* Begin *

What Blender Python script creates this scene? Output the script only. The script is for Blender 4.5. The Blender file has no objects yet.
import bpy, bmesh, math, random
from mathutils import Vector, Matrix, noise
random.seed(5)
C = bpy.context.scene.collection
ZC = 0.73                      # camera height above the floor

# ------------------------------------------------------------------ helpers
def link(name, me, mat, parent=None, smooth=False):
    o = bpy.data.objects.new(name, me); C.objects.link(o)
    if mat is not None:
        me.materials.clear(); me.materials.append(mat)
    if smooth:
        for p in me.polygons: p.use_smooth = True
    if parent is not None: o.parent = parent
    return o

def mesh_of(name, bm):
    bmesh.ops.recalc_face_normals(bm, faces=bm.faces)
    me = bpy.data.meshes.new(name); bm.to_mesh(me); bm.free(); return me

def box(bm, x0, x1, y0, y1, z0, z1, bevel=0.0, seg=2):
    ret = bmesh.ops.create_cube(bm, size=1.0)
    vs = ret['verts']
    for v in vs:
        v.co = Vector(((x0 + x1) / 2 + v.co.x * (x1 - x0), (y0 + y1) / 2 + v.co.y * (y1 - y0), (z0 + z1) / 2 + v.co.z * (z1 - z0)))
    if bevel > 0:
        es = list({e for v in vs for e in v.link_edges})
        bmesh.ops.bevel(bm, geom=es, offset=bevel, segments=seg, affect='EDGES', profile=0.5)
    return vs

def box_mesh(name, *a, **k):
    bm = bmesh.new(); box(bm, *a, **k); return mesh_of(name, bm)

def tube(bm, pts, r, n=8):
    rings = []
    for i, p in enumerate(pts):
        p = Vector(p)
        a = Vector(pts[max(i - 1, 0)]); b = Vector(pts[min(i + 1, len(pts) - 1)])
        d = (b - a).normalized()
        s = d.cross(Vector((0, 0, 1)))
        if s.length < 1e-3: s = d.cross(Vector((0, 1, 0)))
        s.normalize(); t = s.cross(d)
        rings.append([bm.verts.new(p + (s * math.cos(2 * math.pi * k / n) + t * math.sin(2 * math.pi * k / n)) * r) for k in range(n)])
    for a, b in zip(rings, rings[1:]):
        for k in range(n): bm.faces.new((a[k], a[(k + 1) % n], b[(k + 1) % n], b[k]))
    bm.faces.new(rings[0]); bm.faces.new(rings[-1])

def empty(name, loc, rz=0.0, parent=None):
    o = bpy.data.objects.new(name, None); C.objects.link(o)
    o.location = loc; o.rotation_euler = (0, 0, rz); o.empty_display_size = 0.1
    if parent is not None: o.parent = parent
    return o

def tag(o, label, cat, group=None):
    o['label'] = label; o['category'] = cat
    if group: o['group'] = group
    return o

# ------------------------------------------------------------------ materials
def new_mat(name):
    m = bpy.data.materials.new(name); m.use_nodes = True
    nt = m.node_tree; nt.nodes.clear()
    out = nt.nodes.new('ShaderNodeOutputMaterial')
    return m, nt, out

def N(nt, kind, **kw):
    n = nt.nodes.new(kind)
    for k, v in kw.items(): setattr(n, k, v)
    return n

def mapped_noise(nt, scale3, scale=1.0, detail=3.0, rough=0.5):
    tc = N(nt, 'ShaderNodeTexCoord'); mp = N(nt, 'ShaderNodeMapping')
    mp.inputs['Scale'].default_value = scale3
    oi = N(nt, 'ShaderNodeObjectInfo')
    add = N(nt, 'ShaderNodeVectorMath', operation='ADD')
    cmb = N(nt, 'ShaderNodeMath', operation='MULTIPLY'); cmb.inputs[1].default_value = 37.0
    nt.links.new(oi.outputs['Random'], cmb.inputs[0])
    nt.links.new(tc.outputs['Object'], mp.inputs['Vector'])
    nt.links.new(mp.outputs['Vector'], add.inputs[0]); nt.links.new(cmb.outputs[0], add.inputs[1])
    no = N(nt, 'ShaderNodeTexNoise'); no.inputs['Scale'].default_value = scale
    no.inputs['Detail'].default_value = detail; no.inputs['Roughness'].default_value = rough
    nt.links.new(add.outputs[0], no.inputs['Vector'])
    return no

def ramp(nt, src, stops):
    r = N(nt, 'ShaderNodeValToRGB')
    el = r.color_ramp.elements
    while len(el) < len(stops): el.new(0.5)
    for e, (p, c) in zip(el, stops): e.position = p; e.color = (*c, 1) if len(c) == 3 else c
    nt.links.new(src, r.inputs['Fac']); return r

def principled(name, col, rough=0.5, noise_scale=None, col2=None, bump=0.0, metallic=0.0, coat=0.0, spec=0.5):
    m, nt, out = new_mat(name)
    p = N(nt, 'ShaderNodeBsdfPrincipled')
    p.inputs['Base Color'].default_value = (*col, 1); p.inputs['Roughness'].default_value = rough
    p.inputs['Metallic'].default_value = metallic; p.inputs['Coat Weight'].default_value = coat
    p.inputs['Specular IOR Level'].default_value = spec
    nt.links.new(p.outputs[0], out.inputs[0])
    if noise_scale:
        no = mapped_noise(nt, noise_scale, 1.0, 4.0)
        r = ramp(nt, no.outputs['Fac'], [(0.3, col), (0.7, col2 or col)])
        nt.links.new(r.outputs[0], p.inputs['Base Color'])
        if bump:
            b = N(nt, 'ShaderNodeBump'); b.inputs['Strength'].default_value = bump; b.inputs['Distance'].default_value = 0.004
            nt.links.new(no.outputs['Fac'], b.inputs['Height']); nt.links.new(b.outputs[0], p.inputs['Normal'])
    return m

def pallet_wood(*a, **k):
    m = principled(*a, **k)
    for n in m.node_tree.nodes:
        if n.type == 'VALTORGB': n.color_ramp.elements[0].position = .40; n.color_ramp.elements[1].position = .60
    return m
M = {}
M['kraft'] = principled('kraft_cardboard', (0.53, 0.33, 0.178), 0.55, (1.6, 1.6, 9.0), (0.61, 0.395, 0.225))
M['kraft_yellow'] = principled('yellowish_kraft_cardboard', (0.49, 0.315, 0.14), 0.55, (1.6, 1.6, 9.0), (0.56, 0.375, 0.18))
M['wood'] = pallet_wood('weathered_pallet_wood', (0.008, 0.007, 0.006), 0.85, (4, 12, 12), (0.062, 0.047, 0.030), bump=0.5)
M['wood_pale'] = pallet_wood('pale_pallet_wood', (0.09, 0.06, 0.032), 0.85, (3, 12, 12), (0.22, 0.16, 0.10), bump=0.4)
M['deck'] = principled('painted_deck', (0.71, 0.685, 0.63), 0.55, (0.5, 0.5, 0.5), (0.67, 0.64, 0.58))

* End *

Directions: The lines to extract from the data above begin with the line containing "m = principled(*a, **k)" and end with the line containing "if n.type == 'VALTORGB': n.color_ramp.elements[0].position". Extract them exactly, including both.

Exercise answer:
    m = principled(*a, **k)
    for n in m.node_tree.nodes:
        if n.type == 'VALTORGB': n.color_ramp.elements[0].position = .40; n.color_ramp.elements[1].position = .60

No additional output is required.